Most Workers Do Not Review Retirement Plan Disclosures

Roughly two-thirds of workers with retirement plans surveyed in 2016 had not read any investment fee disclosures in the previous year, according to The Pew Charitable Trusts, which conducted a nationally representative online survey of nearly 3,000 private sector workers. Even among those who said they were very familiar with their fees, 33% hadn’t read any fee disclosures in the past year.

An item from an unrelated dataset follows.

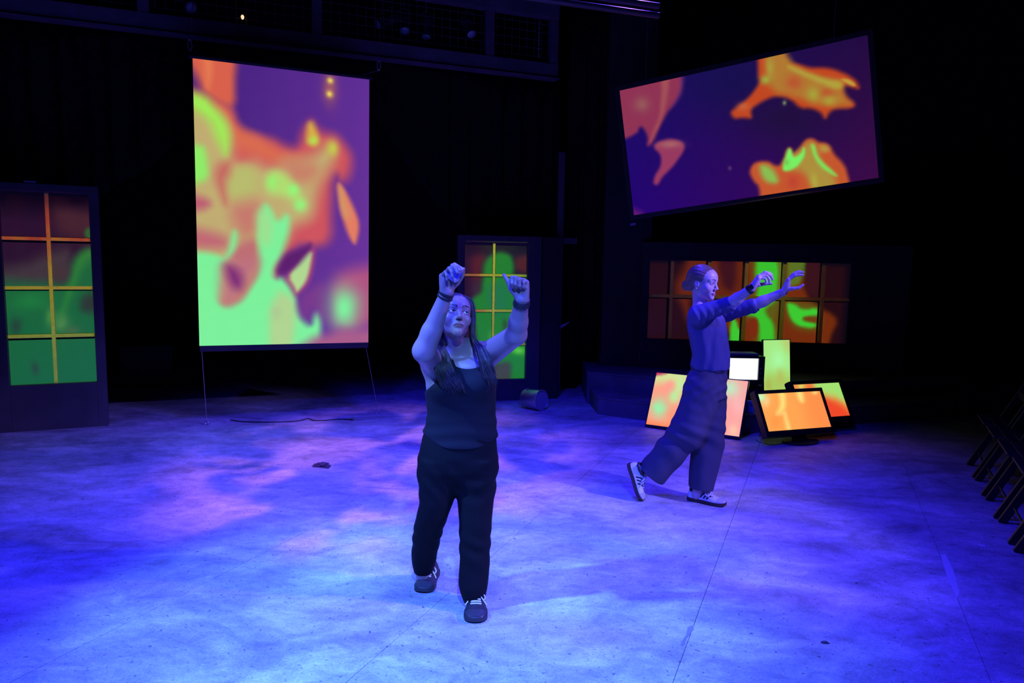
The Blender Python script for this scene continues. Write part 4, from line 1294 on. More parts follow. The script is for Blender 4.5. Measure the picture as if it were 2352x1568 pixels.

Key findings of the survey include the fact that, while nearly seven in ten respondents with retirement plans said they were at least somewhat familiar with their plan’s fees, 31% percent were not at all familiar with the fees. Of the third who had read a fee disclosure, not all found the information understandable. Familiarity with these fees is important, says Pew, because most workers with retirement plans have defined contribution plans, such as 401(k)s or individual retirement accounts (IRAs), in which they shoulder all the risks of investment loss. Only seven out of ten of those who read the disclosures reported that they understood the information. In total, only 25% of all respondents said they had both read and understood a disclosure about retirement account fees.
Demographics. Hispanics, women, younger workers, respondents with lower levels of education, and low-income workers were among the least likely to be familiar with the fees in their plans, according to research findings. Workers who had engaged in retirement planning at some point were more likely than those who had not to be familiar with their retirement plan fees.